---- Data rows
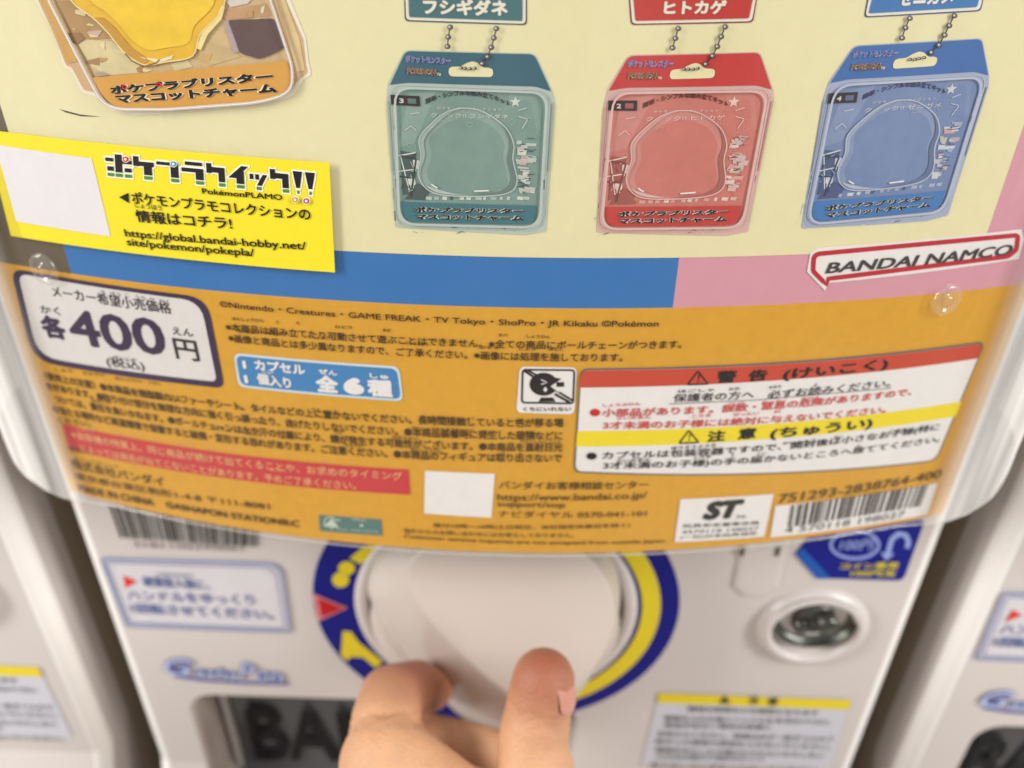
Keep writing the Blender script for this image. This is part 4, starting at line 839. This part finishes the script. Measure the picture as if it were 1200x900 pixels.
# ------------------------------------------------------------------ the hand on the knob
def px3(u, v, y): return plane_at(u, v, YP+y)
def chain_pts(js, n=7):
    out = []
    for i in range(len(js)-1):
        a, b = js[i], js[i+1]
        for k in range(n): t = k/n; out.append((a[0].lerp(b[0], t), a[1]+(b[1]-a[1])*t))
    out.append(js[-1]); return out
hand = None
def build_hand():
    bm = bmesh.new()
    def blob(c, r, sc=(1, 1, 1)):
        m = Matrix.Translation(c) @ Matrix.Diagonal((r*sc[0], r*sc[1], r*sc[2], 1)); bmesh.ops.create_icosphere(bm, subdivisions=3, radius=1, matrix=m)
    def finger(js):
        for c, r in chain_pts([(px3(*j[:3]), j[3]) for j in js]): blob(c, r)
    # (place on the picture, distance in front of the panel, radius)
    finger([(637, 797, -.0438, .0078), (632, 826, -.0458, .0085), (624, 872, -.051, .0088), (632, 945, -.060, .0108), (640, 1060, -.066, .0140), (590, 1220, -.066, .0170)])      # thumb
    finger([(506, 808, -.0205, .0062), (488, 804, -.027, .0072), (458, 817, -.038, .0084), (452, 850, -.047, .0092), (456, 930, -.058, .0108), (470, 1080, -.064, .0120), (520, 1230, -.066, .0150)])      # index
    finger([(582, 882, -.034, .0062), (540, 875, -.037, .0070), (496, 872, -.042, .0078), (466, 930, -.050, .0090), (450, 1090, -.060, .0110), (500, 1250, -.063, .0150)])    # middle
    finger([(586, 898, -.024, .0062), (536, 902, -.028, .0068), (486, 930, -.034, .0076), (452, 1000, -.047, .0086), (440, 1120, -.056, .0105), (490, 1260, -.060, .0140)])   # ring
    finger([(570, 950, -.020, .0052), (520, 960, -.024, .0058), (478, 990, -.032, .0064), (448, 1060, -.043, .0074), (432, 1160, -.052, .0095), (480, 1280, -.058, .0130)])   # little
    for k in range(8): t = k/7; blob(px3(452+66*t, 893+50*t, -.0565-.005*t), .0112)
    # web between thumb and index, palm, wrist
    for j in ((505, 930, -.060, .0105), (545, 955, -.062, .011), (585, 985, -.064, .012), (540, 1050, -.066, .016), (590, 1100, -.067, .017), (520, 1160, -.066, .018), (560, 1240, -.068, .020)): blob(px3(*j[:3]), j[3])
    a, b = px3(540, 1240, -.066), px3(560, 1240, -.066)+Vector((.015, -.16, -.09))
    for k in range(24): t = k/23; blob(a.lerp(b, t), .021+.006*t, (1.25, 1, 1))
    me = bpy.data.meshes.new('hand'); bm.to_mesh(me); bm.free()
    ob = bpy.data.objects.new('hand', me); COL.objects.link(ob)
    rm = ob.modifiers.new('r', 'REMESH'); rm.mode = 'VOXEL'; rm.voxel_size = .0008; rm.use_smooth_shade = True
    sm_ = ob.modifiers.new('s', 'SMOOTH'); sm_.factor = .6; sm_.iterations = 12
    dg = bpy.context.evaluated_depsgraph_get(); nm = bpy.data.meshes.new_from_object(ob.evaluated_get(dg))
    ob.modifiers.clear(); ob.data = nm; bpy.data.meshes.remove(me); nm.name = 'hand'
    nm.materials.clear(); nm.materials.append(skin())
    nm.polygons.foreach_set('use_smooth', [True]*len(nm.polygons))
    # folds over the joints
    folds = []
    def fold(p, q, r_, dep, w): c = px3(*p); folds.append((c, (px3(*q)-c).normalized(), r_, dep, w))
    for k, dep in ((0, .00040), (1, .00055), (2, .00035)): fold((632-k*1.5, 826+k*7, -.0458-.0008*k), (624, 876, -.0515), .0125, dep, .00055)
    for k, dep in ((0, .00035), (1, .00045)): fold((456, 838+k*8, -.0435-.002*k), (455, 930, -.058), .0125, dep, .0006)
    fold((447, 884, -.053), (455, 930, -.058), .0135, .0004, .0006); fold((512, 870, -.040), (560, 878, -.036), .009, .0004, .0005); fold((486, 800, -.028), (458, 817, -.038), .0095, .0004, .0005)
    wob = random.Random(3); nv2 = []
    for v in nm.vertices:
        d_ = 0
        for c, ax_, r_, dep, w in folds:
            o2 = v.co-c
            if o2.length < r_*1.3:
                h_ = o2.dot(ax_)+.0006*math.sin(v.co.x*900+v.co.z*500); d_ += dep*math.exp(-(h_/w)**2)*max(0, 1-(o2.length/(r_*1.3))**4)
        nv2.append(v.co-v.normal*d_+v.normal*wob.gauss(0, .00003))
    for v, c in zip(nm.vertices, nv2): v.co = c
    # pinched fingertips and bent joints: flushed with blood, plus shade painted into the skin
    at = nm.attributes.new('flush_and_shade', 'FLOAT', 'POINT'); sp = [(px3(639, 782, -.045), .0140, .95), (px3(478, 795, -.033), .0135, .9), (px3(505, 806, -.022), .011, .9), (px3(412, 890, -.050), .009, .35), (px3(590, 885, -.034), .010, .3), (px3(586, 898, -.026), .016, .7)]
    at.data.foreach_set('value', [min(1, sum(w*math.exp(-((v.co-c).length/r_)**2) for c, r_, w in sp)) for v in nm.vertices])
    tag(ob, 'bare hand pinching the knob of the middle machine between thumb and bent index finger', 'hand')
    # thumbnail
    P = Part(); c = px3(651, 806, -.049); nrm = Vector((.80, -.45, .40)).normalized(); upv = (px3(637, 790, -.0436)-px3(630, 840, -.0468)).normalized(); upv = (upv-nrm*upv.dot(nrm)).normalized(); sd = upv.cross(nrm)
    vs = []; nu, nv_ = 9, 11
    ctr = px3(636, 806, -.0446)
    for j in range(nv_):
        for i in range(nu):
            s_ = (i/(nu-1)-.5)*2; t = (j/(nv_-1)-.5)*2; w = 1 if abs(t) < .5 else math.sqrt(max(.02, 1-((abs(t)-.5)/.55)**2))
            a = s_*w*.46; vs.append(ctr+nrm*(.0080*math.cos(a))+sd*(.0080*math.sin(a))+upv*(t*.0050)-nrm*.0006*t*t)
    P.add(vs, [(j*nu+i, j*nu+i+1, (j+1)*nu+i+1, (j+1)*nu+i) for j in range(nv_-1) for i in range(nu-1)], mat('fingernail', (192, 134, 118), .3, .5, .05, 90, 0, 0, .3))
    n_ = P.build('thumbnail', None, True); n_.parent = ob
    return ob
def skin():
    m = mat('skin', (206, 158, 120), .44, .4, .2, 150, 1.0, 0, 0, .10)
    t = m.node_tree; b = t.nodes['Principled BSDF']; src = b.inputs['Base Color'].links[0].from_socket
    at = t.nodes.new('ShaderNodeAttribute'); at.attribute_name = 'flush_and_shade'; mx = t.nodes.new('ShaderNodeMix'); mx.data_type = 'RGBA'
    t.links.new(at.outputs['Fac'], mx.inputs[0]); t.links.new(src, mx.inputs[6]); mx.inputs[7].default_value = lin((150, 84, 62))+(1,); t.links.new(mx.outputs[2], b.inputs['Base Color'])
    return m
build_hand()
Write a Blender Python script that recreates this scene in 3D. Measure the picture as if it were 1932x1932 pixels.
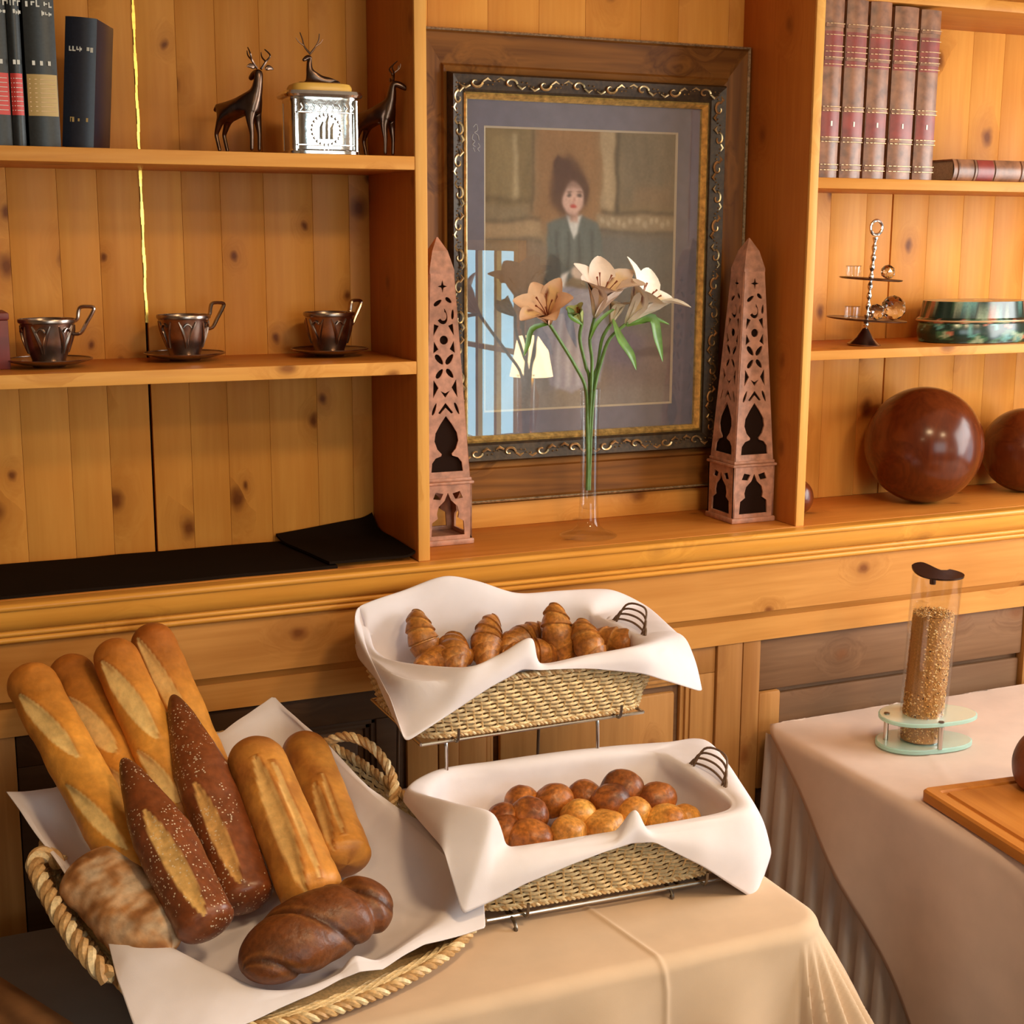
--------
Prompt: Pull every line holding "pixels" out of the records.

Written solution:
Keep writing the Blender script for this image. This is part 4, starting at line 839. This part finishes the script. Measure the picture as if it were 1200x900 pixels.
Write a Blender Python script that recreates this scene in 3D. Measure the picture as if it were 1932x1932 pixels.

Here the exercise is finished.